A new fastening technology on the F/A-18 Program in El Segundo will save time and money in assembly, while helping add strength to the airframe without adding weight. Composites technicians and aircraft mechanics are now using “Z-Pin” carbon composite rods to fasten “hats” to the composite skins of select parts in the F/A-18. Hats are one type of stiffener used on an aircraft’s skins to strengthen them while maintaining a minimum weight design.

The Z-Pins are composite fiber rods that act like thousands of nails to connect two composite pieces and create an extremely strong bond after curing. In January, composite inlet duct skins manufactured with Z-Pins were installed for the first time in the F/A-18 Super Hornet center fuselage section. “Z-Pins is one of many F/A-18 affordability initiatives in process to lower the unit cost of the airplane,” said John Kern, manager, F/A-18 Structural Integrity and Test. “We wanted a way to affix hats to the composite structures without fasteners and worked with our supplier to use their fiber rod technology in an aeronautical application. We are the first to use their technology on a production aircraft.” The supplier, Aztex, Inc., holds a patent on Z-Fiber®, a process that inserts a series of rods through composite materials.

It took approximately four years of joint testing and manufacturing development on this new technology by Boeing, the F/A-18 prime contractor; Northrop Grumman; and Aztex to prepare it for use in production on the F/A-18 line. Plans call for the Super Hornet to have multiple skin sections that will utilize Z-Pin bonding. Composites Center IPT leader Tom Hurka said structures mechanics have told him the Z-Pin composites structures delivered to F/A-18 Product Delivery fit very well into the aircraft’s metallic substructure.
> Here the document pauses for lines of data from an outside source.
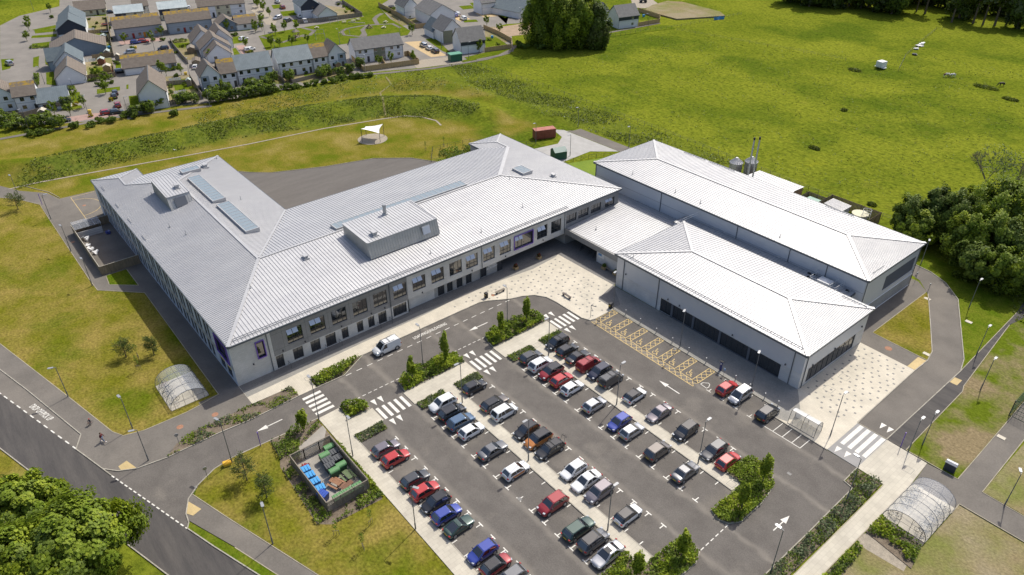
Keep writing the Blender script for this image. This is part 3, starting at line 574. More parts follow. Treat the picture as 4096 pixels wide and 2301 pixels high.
# ------------------------------------------------------------------ wall with openings, seamed roofs, windows
def wall(b, origin, ud, inn, u0, u1, z0, z1, ops, depth=.22, mfn=None, cuts=(), zc=()):
    """vertical wall sheet with real reveals; ops = (ua, ub, za, zb)"""
    us = sorted({u0, u1, *[o[0] for o in ops], *[o[1] for o in ops], *cuts}); zs = sorted({z0, z1, *[o[2] for o in ops], *[o[3] for o in ops], *zc})
    us = [u for u in us if u0 <= u <= u1]; zs = [z for z in zs if z0 <= z <= z1]
    P = lambda u, z, d=0: (origin[0]+ud[0]*u+inn[0]*d, origin[1]+ud[1]*u+inn[1]*d, z)
    for a, c in zip(us, us[1:]):
        for e, g in zip(zs, zs[1:]):
            um, zm = (a+c)/2, (e+g)/2
            if any(o[0] < um < o[1] and o[2] < zm < o[3] for o in ops): continue
            m = mfn(um, zm) if mfn else 0
            if m is None: continue
            b.poly([P(a, e), P(c, e), P(c, g), P(a, g)], m)
    for o in ops:
        m = mfn((o[0]+o[1])/2, o[3]+.01) if mfn else 0
        m = m or 0
        b.poly([P(o[0],o[2]), P(o[0],o[3]), P(o[0],o[3],depth), P(o[0],o[2],depth)], m); b.poly([P(o[1],o[2]), P(o[1],o[3]), P(o[1],o[3],depth), P(o[1],o[2],depth)], m)
        b.poly([P(o[0],o[3]), P(o[1],o[3]), P(o[1],o[3],depth), P(o[0],o[3],depth)], m); b.poly([P(o[0],o[2]), P(o[1],o[2]), P(o[1],o[2],depth), P(o[0],o[2],depth)], m)
def window(parent, origin, ud, inn, o, depth=.2, vs=(.5,), hs=(), vents=(), frame=None, name='window', proud=None):
    """frame with mullions + a pane; vs/hs = mullion fractions, vents = tilted-out lights (fraction a, b)"""
    ua, ub, za, zb = o; fr = frame or M['frame']; t = .07
    P = lambda u, z, d: Vector((origin[0]+ud[0]*u+inn[0]*d, origin[1]+ud[1]*u+inn[1]*d, z))
    U = Vector((*ud, 0)); I_ = Vector((*inn, 0)); Zv = Vector((0, 0, 1)); d = depth
    b = MB()
    def bb(u0, u1, z0, z1, w=.05, dd=0): b.obox(P((u0+u1)/2, (z0+z1)/2, d+dd), (U, I_, Zv), ((u1-u0)/2, w, (z1-z0)/2))
    bb(ua, ua+t, za, zb); bb(ub-t, ub, za, zb); bb(ua+t, ub-t, za, za+t); bb(ua+t, ub-t, zb-t, zb)
    for v in vs: u = ua+(ub-ua)*v; bb(u-t/2, u+t/2, za+t, zb-t, .045)
    for h in hs: z = za+(zb-za)*h; bb(ua+t, ub-t, z-t/2, z+t/2, .04)
    if proud:
        for q in ((ua-.14, ua, za-.14, zb+.14), (ub, ub+.14, za-.14, zb+.14), (ua, ub, za-.14, za), (ua, ub, zb, zb+.14)):
            b.obox(P((q[0]+q[1])/2, (q[2]+q[3])/2, d/2-.12), (U, I_, Zv), ((q[1]-q[0])/2, d/2+.06, (q[3]-q[2])/2), 1)
    w_ = b.build(name, [fr, proud or fr], parent)
    g = MB(); g.poly([P(ua+t, za+t, d), P(ub-t, za+t, d), P(ub-t, zb-t, d), P(ua+t, zb-t, d)])
    g.build('pane', M['glass'], w_)
    if vents:
        v_ = MB()
        for a, c in vents:
            u0 = ua+(ub-ua)*a+.05; u1 = ua+(ub-ua)*c-.05; hh = (zb-za)*.30; top = P((u0+u1)/2, zb-.1, d-.06)
            ax = (-I_*.50-Zv*.86).normalized(); nn = U.cross(ax)
            v_.obox(top+ax*hh/2, (U, ax, nn), ((u1-u0)/2, hh/2, .025))
        v_.build('open_vent', M['blind'], w_)
    return w_
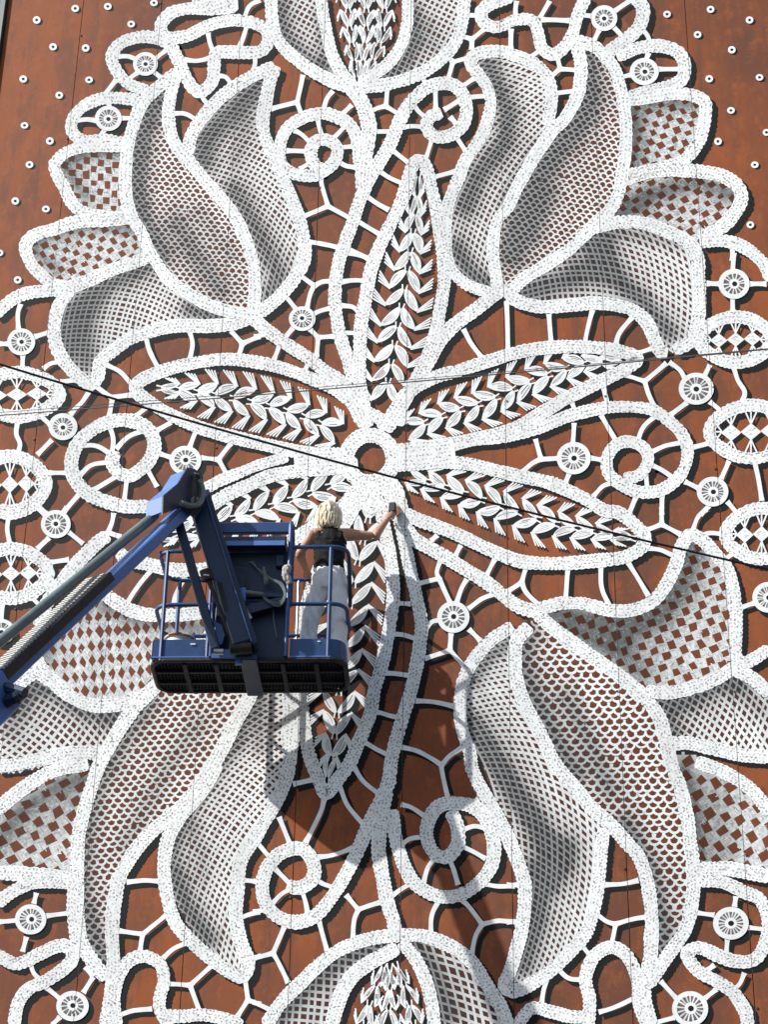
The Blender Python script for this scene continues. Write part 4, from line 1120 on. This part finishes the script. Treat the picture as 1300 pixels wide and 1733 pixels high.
# toe boards
def toe(pts, name="toe_board", m=M_BLUE, h=.178, z0=.012):
    o = MB()
    n = len(pts)
    v = [p + LW * z0 for p in pts] + [p + LW * (z0 + h) for p in pts]
    inn = [p + (F(BW / 2, BD / 2, 0) - p).normalized() * .006 for p in pts]
    v += [p + LW * z0 for p in inn] + [p + LW * (z0 + h) for p in inn]
    f = []
    for i in range(n - 1):
        f += [(i, i + 1, n + i + 1, n + i), (2 * n + i + 1, 2 * n + i, 3 * n + i, 3 * n + i + 1), (n + i, n + i + 1, 3 * n + i + 1, 3 * n + i), (i + 1, i, 2 * n + i, 2 * n + i + 1)]
    o.add(v, f)
    return o.build(name, m, lift)
lp = loop_pts(0)
toe([F(.01, -.004, 0), F(.475, -.004, 0)])
toe([F(1.245, -.004, 0), F(BW - .13, -.004, 0)] + lp[0:10] + [F(BW - .5, BD, 0)])
toe([F(BW - .52, BD, 0), F(.14, BD, 0), F(.03, BD - .04, 0), F(0, BD - .14, 0), F(.0, .02, 0)])
# highlights of the rolled lower lip
MB().tube([F(.0, -.008, .006), F(.83, -.008, .006)], .013, 7).build("floor_edge", M_BLUE_LIT, lift, True)
MB().tube([F(1.245, -.008, .006), F(BW - .13, -.008, .006)], .012, 7).build("floor_edge", M_BLUE_LIT, lift, True)
# floor frame seen from below
M_BEAR = mat('dark_blue_black_steel', (0.010, 0.013, 0.020), .6, 0, .3, (9, .4, (1, 1, 1)))
MB().tube([p - LW * .018 for p in lp], .023, 9).build("floor_frame", M_GREASE, lift, True)
for v_ in (.20, .42):
    MB().beam(F(.03, v_, -.030), F(BW - .03, v_, -.030), .035, .03, LV, .004).build("floor_bearer", M_BEAR, lift)
for u_ in (.30, .58, 1.18, 1.48):
    MB().beam(F(u_, .02, -.040), F(u_, BD - .02, -.040), .04, .03, LU, .004).build("floor_bearer", M_BEAR, lift)
MB().beam(F(.885, -.12, -.045), F(.885, BD, -.045), .15, .06, LU, .008).build("basket_support", M_BLUE_SHADE, lift)
M_UNDER = mat('near_black_underside', (0.008, 0.0085, 0.010), .7, 0, .25, (10, .5, (1, 1, 1)))  # near-black mottled tone for the floor grating
gr = MB()
for i in range(56):
    u_ = .02 + i * (BW - .04) / 55
    gr.beam(F(u_, .015, -.012), F(u_, BD - .015, -.012), .009, .02, LU, .001)
for j in range(19):
    v_ = .02 + j * (BD - .04) / 18
    gr.beam(F(.015, v_, -.010), F(BW - .015, v_, -.010), .012, .014, LV, .001)
tag(gr.build("floor_grating", M_UNDER, lift), kind="stuff")
M_DIRT = mat("floor_dirt", (0.016, 0.014, 0.012), 0.85, 0, 0.3, (30, .7, (1, 1, 1)), (60, .6))
for (u0, u1, v0, v1) in ((.02, .56, .02, .40), (.30, 1.15, .22, .58), (1.0, 1.30, .02, .45)):
    MB().box(F((u0 + u1) / 2, (v0 + v1) / 2, .004 + u0 * .001), LU * (u1 - u0) / 2, LV * (v1 - v0) / 2, LW * .003, .001).build("floor_mat", M_DIRT, lift)

M_STICK = mat('white_sticker', (0.75, 0.75, 0.73), .5)
MB().box(F(.37, -.012, .14), LU * .022, LV * .001, LW * .008, .0005).build('warning_sticker', M_STICK, lift)
MB().box(F(1.50, -.012, .16), LU * .012, LV * .001, LW * .006, .0005).build('warning_sticker', M_STICK, lift)
# control stand in the middle of the basket
U0, U1 = .545, 1.205
MB().box(F((U0 + U1) / 2, .07, .57), LU * .325, LV * .012, LW * .55, .004).build("control_back_plate", M_BLUE_SHADE, lift)
MB().beam(F(U0, .0, 1.335), F(U1, .0, 1.335), .050, .115, LV, .010).build("control_top_channel", M_BLUE, lift)
MB().beam(F(U0 + .02, .05, 1.375), F(U1 - .02, .05, 1.375), .10, .02, LV, .004).build("control_top_lip", M_BLUE, lift)
MB().beam(F(U0 + .02, .02, 1.165), F(U1 - .03, .02, 1.165), .22, .08, LV, .010).build("control_console", M_BLUE_SHADE, lift)
MB().plate([F(U0 + .03, -.105, 1.10), F(U1 - .04, -.105, 1.10), F(U1 - .04, -.092, 1.155), F(U0 + .03, -.092, 1.155)], LV * .012).build("console_lip", M_BLUE_LIT, lift)
for k in range(7):
    MB().tube([F(U0 + .10 + k * .085, .02, 1.21), F(U0 + .10 + k * .085, .02, 1.255)], [.020, .014, .018], 9).build("control_lever", M_LINK if k % 3 else M_BLACK, lift, True)
for u_ in (U0 - .005, U1 + .005):
    MB().tube([F(u_, -.03, .0), F(u_, -.03, 1.33), F(u_, -.005, 1.39), F(u_, .06, 1.405), F(u_, .14, 1.39), F(u_, .19, 1.33), F(u_, .19, .62)], .021, 9).build("control_frame_tube", M_BLUE, lift, True)
MB().plate([F(.72, -.06, .36), F(.72, -.06, .47), F(U1 - .02, -.06, .60), F(U1 - .02, -.06, .52), F(.80, -.06, .40)], LV * .05).build("frame_gusset", M_BLUE_SHADE, lift)
MB().beam(F(U0, -.02, .62), F(U1, -.02, .62), .05, .05, LV, .006).build("frame_crossbar", M_BLUE_SHADE, lift)
MB().box(F(U1 - .09, .03, 1.0), LU * .035, LV * .03, LW * .06, .006).build("relay_box", M_BLUE_SHADE, lift)
for k in range(3):
    MB().tube([PBv(440, 1004 + k, -.08), PBv(455, 1016 + 2 * k, -.09), PBv(470 + k, 1020 + 3 * k, -.1), PBv(481 + k, 1008 + k, -.1), PBv(474 + 2 * k, 990 - k, -.08), PBv(458, 980 - k, -.05), PBv(440 - 3 * k, 968 - 4 * k, -.0), PBv(428 - 3 * k, 950, .03)], .0052, 6, True).build("control_cable", M_HOSE, lift, True)
MB().tube([PBv(446, 960, .0), PBv(451, 985, -.02), PBv(449, 990, -.02)], [.012, .026, .008], 8).build("cable_gland", M_HOSE, lift, True)
MB().tube([PBv(462, 1030, .02), PBv(464, 1055, .0), PBv(468, 1078, .02)], .006, 6, True).build("control_cable", M_HOSE, lift, True)
MB().tube([PBv(400, 955, .0), PBv(418, 960, -.02), PBv(415, 990, -.02), PBv(425, 1000, -.02)], .006, 6, True).build("control_cable", M_BLACK, lift, True)

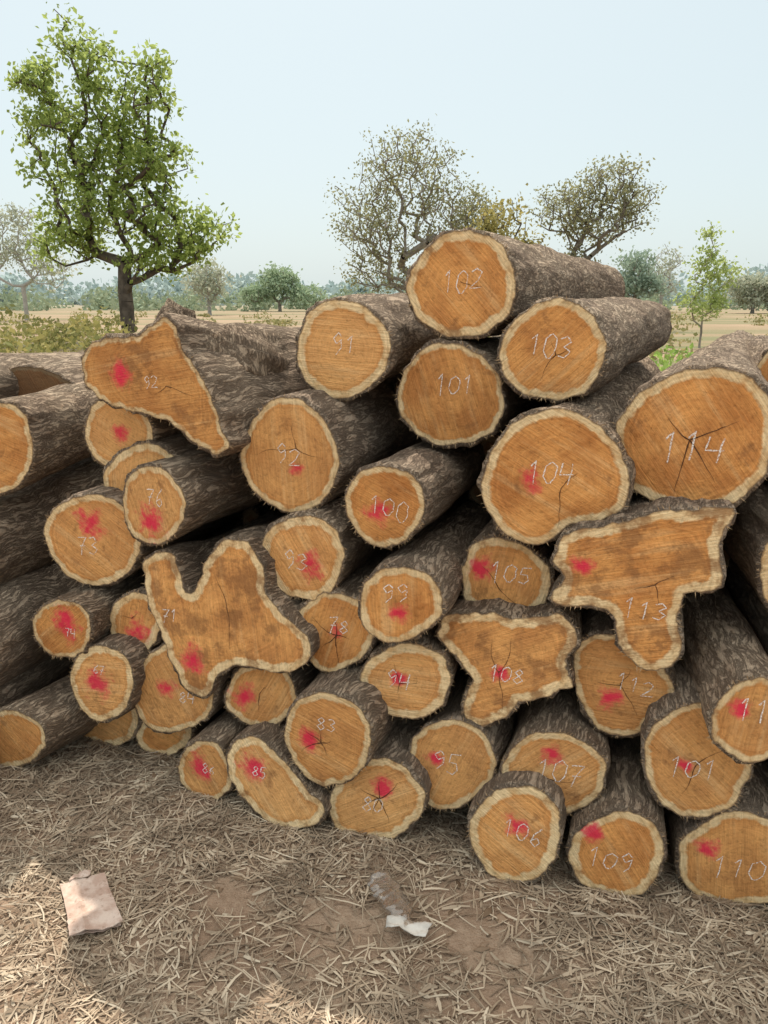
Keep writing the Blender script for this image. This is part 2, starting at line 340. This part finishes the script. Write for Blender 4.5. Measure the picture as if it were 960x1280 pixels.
def limb(path,radii,name,parent):
    V=[];Fc=[];NS=56;seg=16;n=len(path)
    P_=[];Rd=[]
    for i in range((n-1)*seg+1):
        f=i/seg; k=min(int(f),n-2); t=f-k; p0,p1,p2,p3=[path[max(0,min(n-1,k+j))] for j in(-1,0,1,2)]
        P_.append(0.5*((2*p1)+(-p0+p2)*t+(2*p0-5*p1+4*p2-p3)*t*t+(-p0+3*p1-3*p2+p3)*t**3)); Rd.append(radii[k]*(1-t)+radii[k+1]*t)
    m_=len(P_); ref=Vector((0.3,.9,.1)).normalized()
    for i in range(m_):
        d=(P_[min(i+1,m_-1)]-P_[max(0,i-1)]).normalized(); u=d.cross(ref).normalized(); v=d.cross(u)
        for s in range(NS):
            an=s/NS*6.2832; r=Rd[i]*(1+.20*noise.noise(Vector((math.cos(an)*2,math.sin(an)*2,i*.08)))+.14*noise.noise(Vector((math.cos(an)*6,math.sin(an)*6,i*.09))))
            jag=d*(.03*noise.noise(Vector((math.cos(an)*3,math.sin(an)*3,7))) if i==m_-1 else 0)
            V.append(P_[i]+(u*math.cos(an)+v*math.sin(an))*r+jag)
    for i in range(m_-1):
        for s in range(NS): Fc.append((i*NS+s,i*NS+(s+1)%NS,(i+1)*NS+(s+1)%NS,(i+1)*NS+s))
    V.append(P_[-1]+(P_[-1]-P_[-2]).normalized()*.012); c=len(V)-1
    for s in range(NS): Fc.append(((m_-1)*NS+s,(m_-1)*NS+(s+1)%NS,c))
    me=bpy.data.meshes.new(name); me.from_pydata([tuple(v) for v in V],[],Fc)
    me.materials.append(BARK)
    me.polygons.foreach_set('use_smooth',[True]*len(Fc))
    o=bpy.data.objects.new(name,me); scene.collection.objects.link(o); o.parent=parent; o.matrix_parent_inverse=parent.matrix_basis.inverted(); return o
limb([pile(420,452,.9),pile(350,462,.45),pile(292,462,.16),pile(248,446,.03),pile(222,418,-.01),pile(226,388,-.0)],[.11,.125,.125,.105,.072,.042],'broken_limb',fk)
log((148,540,45,47),.05,22,red=(150,543),rr=8)
log((182,600,53,43),.03,24)
log((192,632,40,50),-.08,30,red=(190,653),num='76',npos=(196,622),nsz=.05,L=1.7)
log((117,674,57,58),.0,20,red=(113,655),num='73',npos=(112,682))
log((78,786,38,38),-.03,22,red=(83,779),num='74',npos=(90,790),nsz=.03)
log((170,779,33,38),.03,22,red=(172,787),rr=10,cracks=2)
log((128,853,39,47),-.02,22,red=(121,853),num='67',npos=(125,838),nsz=.035)
log((217,862,51,56),.02,18,red=(208,860),rr=9,num='84',npos=(235,872),nsz=.04)
log([(180,705),(196,690),(216,694),(230,735),(243,738),(256,700),(280,676),(308,683),(324,712),(334,748),(362,778),(386,800),(381,830),(342,840),(302,830),(277,840),(262,866),(240,860),(222,830),(205,790),(188,748)],-.04,22,red=(244,821),num='71',npos=(216,768),nsz=.04,smooth=100,cls='forked_log',stain=1.2,rough=1.5,cracks=2)
log((380,696,52,52),-.02,20,red=(388,706),num='93',npos=(372,700))
log((418,789,47,49),.0,20,red=(423,790),rr=7,num='78',npos=(425,783),nsz=.045,cracks=5)
log((500,755,51,48),-.13,19,red=(497,766),rr=10,num='99',npos=(496,740))
log([(578,722),(590,682),(620,672),(660,685),(686,715),(681,755),(650,771),(610,768),(585,750)],.06,20,red=(602,710),num='105',npos=(640,716),cracks=2)
log([(685,747),(705,722),(694,698),(703,670),(760,657),(830,642),(916,638),(906,668),(898,698),(905,720),(888,740),(852,746),(848,785),(846,822),(822,838),(795,830),(775,805),(765,766),(725,758)],-.08,20,red=(728,707),num='113',npos=(808,762),nsz=.05,smooth=120,cls='forked_log',stain=1.3,rough=1.7,cracks=3)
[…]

“Composites technicians affix the carbon rod tape on uncured structures, and a structures mechanic uses a special tool to insert the rods,” Hurka said. Mechanics complete a 28-hour classroom and hands-on certification process to gain this new skill. Hurka calls Z-Pin a leading-edge method for composite assembly, cutting three to five days off cycle time in structure production.

“Z-Fiber technology is one the biggest innovations I have seen in the composites industry in the last twenty years,” added George Rodgers, manager, ACS Materials and Manufacturing Technology. “It opens up a new world of opportunities for integrated composite structures applications.”